La distorsión del proceso revolucionario por parte de los bolcheviques parece ser que desencadenó la pérdida de la fe de Pestaña en la capacidad creativa de los trabajadores para organizar y dirigir sus propias vidas. Aunque siguió definiéndose como anarquista desde su regreso de Rusia, estaba convencido de que la revolución sería imposible mientras la gran masa de los trabajadores siguiese «sin preparación» y «sin educación». Desilusionado, Pestaña modificó su anarquismo, como muchos anarquistas antes y después «confesaron» que habían hecho, para hacer frente a las «conveniencias» y «aspectos prácticos» de un mundo imperfecto. Al hacerlo, su anarquismo dejó de ser un conjunto de teoría y práctica para convertirse en un mero código de valores subjetivos éticos y abstractos, que tenían poco o nada que ver con su comportamiento real. El gradualismo y el colaboracionismo de clase eran los medios con que Pestaña y sus seguidores negaron la posibilidad de una revolución masiva y, por lo tanto, la misión revolucionaria de la CNT.
Pestaña y otros miembros de su grupo Solidaridad empezaron a plantear abiertamente la cuestión del reconocimiento legal (es decir, del reconocimiento por parte del Estado) de la CNT. En marzo de 1925, hizo su primer ataque, apenas velado, a la influencia anarquista en el sindicato utilizando las columnas de su periódico Solidaridad Proletaria. Con el objetivo de agrupar a socialistas y sindicalistas en la CNT, el artículo, titulado «Los grupos anarquistas y los sindicatos», abordaba su teoría de la confederación como «contenedor» más que como «contenido»:
Para empezar, el sindicato sólo es un instrumento de reivindicaciones económicas, subordinado a la lucha de clases y carente de adscripción ideológica. Sus objetivos, definidos por el grupo, son clasistas, económicos y materialistas, y no tienen nada que ver con cuestiones de moral o ética colectiva, ni de sectas o partidos.
Y añadía,
Repetimos, lo que los sindicatos y la CNT necesitan no es la etiqueta ornamental de la anarquía, sino la influencia moral, espiritual e intelectual de los anarquistas.[2]
El segundo grupo estaba representado por Joan Peiró, otro miembro del grupo reformista Solidaridad. Su postura no era muy distinta de la de Pestaña, pero él creía que ocupaba una especie de terreno intermedio entre el reformismo «puro», por una parte, y el anarquismo revolucionario «puro» por otra. Peiró pensaba que los sindicatos debían tener un papel independiente, pero en el que esperaba que predominase la influencia ética del anarquismo. Eso era igualmente reformista, ya que tergiversaba la naturaleza y el papel del anarquismo.
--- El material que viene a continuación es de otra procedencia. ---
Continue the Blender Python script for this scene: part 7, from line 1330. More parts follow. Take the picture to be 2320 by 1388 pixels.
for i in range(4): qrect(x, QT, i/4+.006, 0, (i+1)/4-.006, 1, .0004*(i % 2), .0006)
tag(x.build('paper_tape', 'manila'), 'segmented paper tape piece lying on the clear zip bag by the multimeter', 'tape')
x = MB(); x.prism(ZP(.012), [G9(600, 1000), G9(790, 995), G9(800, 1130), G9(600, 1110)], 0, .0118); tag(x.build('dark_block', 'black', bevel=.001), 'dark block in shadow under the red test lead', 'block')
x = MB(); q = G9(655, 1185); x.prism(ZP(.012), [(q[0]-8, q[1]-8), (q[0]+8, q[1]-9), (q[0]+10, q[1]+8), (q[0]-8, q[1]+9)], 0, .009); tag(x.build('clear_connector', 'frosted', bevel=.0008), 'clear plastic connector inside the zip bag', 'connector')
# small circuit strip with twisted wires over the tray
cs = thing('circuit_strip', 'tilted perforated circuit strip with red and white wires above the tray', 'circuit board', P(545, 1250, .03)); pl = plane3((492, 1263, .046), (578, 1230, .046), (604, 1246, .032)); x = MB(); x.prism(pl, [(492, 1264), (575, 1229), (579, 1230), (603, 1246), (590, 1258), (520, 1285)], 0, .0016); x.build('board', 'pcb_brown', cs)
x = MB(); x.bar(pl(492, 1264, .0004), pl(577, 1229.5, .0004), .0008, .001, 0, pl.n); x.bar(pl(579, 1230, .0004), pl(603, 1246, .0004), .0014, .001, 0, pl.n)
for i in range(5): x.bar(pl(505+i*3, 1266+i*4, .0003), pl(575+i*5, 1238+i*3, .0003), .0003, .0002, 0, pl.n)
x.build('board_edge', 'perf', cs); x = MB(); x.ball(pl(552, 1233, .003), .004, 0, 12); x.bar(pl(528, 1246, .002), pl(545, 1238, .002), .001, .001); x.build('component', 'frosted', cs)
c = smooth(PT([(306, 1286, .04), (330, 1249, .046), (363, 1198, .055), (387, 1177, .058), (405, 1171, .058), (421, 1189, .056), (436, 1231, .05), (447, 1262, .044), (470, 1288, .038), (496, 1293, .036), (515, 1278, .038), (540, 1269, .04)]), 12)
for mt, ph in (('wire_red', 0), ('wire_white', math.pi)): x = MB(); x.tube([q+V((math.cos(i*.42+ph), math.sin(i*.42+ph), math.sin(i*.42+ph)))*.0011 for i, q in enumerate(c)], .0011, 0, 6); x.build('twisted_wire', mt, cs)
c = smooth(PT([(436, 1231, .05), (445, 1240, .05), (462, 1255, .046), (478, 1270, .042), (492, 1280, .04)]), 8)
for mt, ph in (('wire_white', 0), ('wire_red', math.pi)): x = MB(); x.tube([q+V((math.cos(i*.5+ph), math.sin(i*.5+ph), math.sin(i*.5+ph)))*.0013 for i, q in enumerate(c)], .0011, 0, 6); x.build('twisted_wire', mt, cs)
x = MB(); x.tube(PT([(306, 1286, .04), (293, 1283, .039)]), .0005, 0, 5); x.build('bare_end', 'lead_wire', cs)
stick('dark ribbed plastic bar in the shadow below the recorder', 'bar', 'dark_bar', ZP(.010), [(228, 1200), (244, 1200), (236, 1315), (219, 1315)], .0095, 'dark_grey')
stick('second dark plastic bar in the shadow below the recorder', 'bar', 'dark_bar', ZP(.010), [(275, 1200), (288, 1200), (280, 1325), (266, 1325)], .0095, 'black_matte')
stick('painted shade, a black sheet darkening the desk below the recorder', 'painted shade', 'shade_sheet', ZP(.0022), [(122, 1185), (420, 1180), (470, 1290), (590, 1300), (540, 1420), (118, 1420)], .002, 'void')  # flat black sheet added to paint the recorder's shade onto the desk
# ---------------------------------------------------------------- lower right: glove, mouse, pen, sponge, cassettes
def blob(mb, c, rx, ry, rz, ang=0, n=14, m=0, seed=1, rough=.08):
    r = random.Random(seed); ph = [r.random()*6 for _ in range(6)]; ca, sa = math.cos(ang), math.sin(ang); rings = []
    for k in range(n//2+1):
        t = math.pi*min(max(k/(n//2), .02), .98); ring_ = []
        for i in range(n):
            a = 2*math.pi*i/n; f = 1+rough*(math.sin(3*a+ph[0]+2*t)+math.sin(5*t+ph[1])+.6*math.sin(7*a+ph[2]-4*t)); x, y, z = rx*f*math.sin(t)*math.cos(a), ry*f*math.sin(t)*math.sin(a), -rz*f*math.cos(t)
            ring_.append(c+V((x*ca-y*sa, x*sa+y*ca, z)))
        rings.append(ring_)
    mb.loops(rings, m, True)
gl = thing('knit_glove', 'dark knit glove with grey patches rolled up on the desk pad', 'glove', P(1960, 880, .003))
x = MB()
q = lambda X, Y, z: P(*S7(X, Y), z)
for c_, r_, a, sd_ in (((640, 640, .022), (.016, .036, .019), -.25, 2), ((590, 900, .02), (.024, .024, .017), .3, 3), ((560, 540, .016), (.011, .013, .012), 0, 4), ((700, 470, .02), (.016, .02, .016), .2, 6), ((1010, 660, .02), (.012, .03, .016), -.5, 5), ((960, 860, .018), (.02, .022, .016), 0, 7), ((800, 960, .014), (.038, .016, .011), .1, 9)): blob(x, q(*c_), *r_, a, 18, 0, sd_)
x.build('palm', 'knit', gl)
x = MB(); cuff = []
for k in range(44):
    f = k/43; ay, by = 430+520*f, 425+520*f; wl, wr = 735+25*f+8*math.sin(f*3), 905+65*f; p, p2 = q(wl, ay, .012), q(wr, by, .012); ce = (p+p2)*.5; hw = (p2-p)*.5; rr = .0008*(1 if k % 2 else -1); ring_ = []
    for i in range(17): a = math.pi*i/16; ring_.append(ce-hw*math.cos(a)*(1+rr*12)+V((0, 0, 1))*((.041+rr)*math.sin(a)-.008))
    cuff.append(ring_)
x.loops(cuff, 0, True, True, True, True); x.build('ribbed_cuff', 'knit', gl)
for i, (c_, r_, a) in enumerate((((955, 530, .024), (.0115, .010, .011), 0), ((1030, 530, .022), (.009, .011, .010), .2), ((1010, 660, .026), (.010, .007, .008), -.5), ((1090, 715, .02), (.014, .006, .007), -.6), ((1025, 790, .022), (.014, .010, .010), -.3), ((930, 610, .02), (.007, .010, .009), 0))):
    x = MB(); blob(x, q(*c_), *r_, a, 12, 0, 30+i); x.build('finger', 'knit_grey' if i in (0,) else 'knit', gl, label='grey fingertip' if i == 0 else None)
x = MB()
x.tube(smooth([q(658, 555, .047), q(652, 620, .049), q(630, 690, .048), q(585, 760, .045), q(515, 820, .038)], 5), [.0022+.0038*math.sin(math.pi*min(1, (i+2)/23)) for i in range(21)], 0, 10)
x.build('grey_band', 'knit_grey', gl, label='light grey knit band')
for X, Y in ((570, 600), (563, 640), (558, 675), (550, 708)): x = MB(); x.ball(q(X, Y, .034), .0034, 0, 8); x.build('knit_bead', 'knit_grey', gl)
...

La trayectoria posterior de Peiró lo confirma como reformista. El anarquismo que él adoptó era una especie de teoría social, un conjunto de creencias que confiaba que con el tiempo abrazarían los trabajadores; mientras que de hecho es la expresión de la conciencia revolucionaria de la clase trabajadora. El movimiento anarcosindicalista era, en realidad, el intento de dar una expresión organizada a esa conciencia revolucionaria. La «acción directa» y el «antiparlamentarismo» que Peiró mantenía no eran principios para la defensa fructuosa de puestos de trabajo y de condiciones laborales –ni siquiera su mejora– sino principios básicos de la actividad de la clase obrera: «La emancipación de los trabajadores es una tarea de los mismos trabajadores», el eslogan de la Primera Internacional. Peiró era contrario a la «guerra de clases», un término que no sólo expresa la intensidad de los sentimientos y la escala del conflicto que la lucha de clases ocasionalmente provocaba, sino también la necesidad de considerar la lucha de clases algo que no se resolvería hasta el triunfo final de los trabajadores, es decir, hasta la revolución social.
Peiró intentó adaptar la organización para afrontar los diversos y constantes problemas planteados por los rápidos cambios que tenían lugar en el capitalismo español. Él definió y defendió su postura contra Pestaña en las páginas de Acción Social Obrera:
Aspiramos a que los sindicatos se vean influenciados por los anarquistas, a que la actividad sindical tenga un fin determinado, de acuerdo con la concepción económica de los comunistas anarquistas; pero todo eso sin que los anarquistas actúen en los sindicatos como agentes de grupos y colectivos distantes... sin ningún otro objetivo que el de llevar al sindicalismo... la precisión y la eficiencia revolucionaria... Si los sindicatos han tenido eso alguna vez ha sido a causa de los anarquistas.
Peiró seguía poniendo el énfasis en lo que consideraba el papel adecuado y correcto de los anarquistas en los sindicatos:
Queremos la anarquización del sindicalismo y de las multitudes proletarias, pero mediante el previo consentimiento voluntario de éstas y manteniendo la independencia de la personalidad colectiva del sindicalismo.[3]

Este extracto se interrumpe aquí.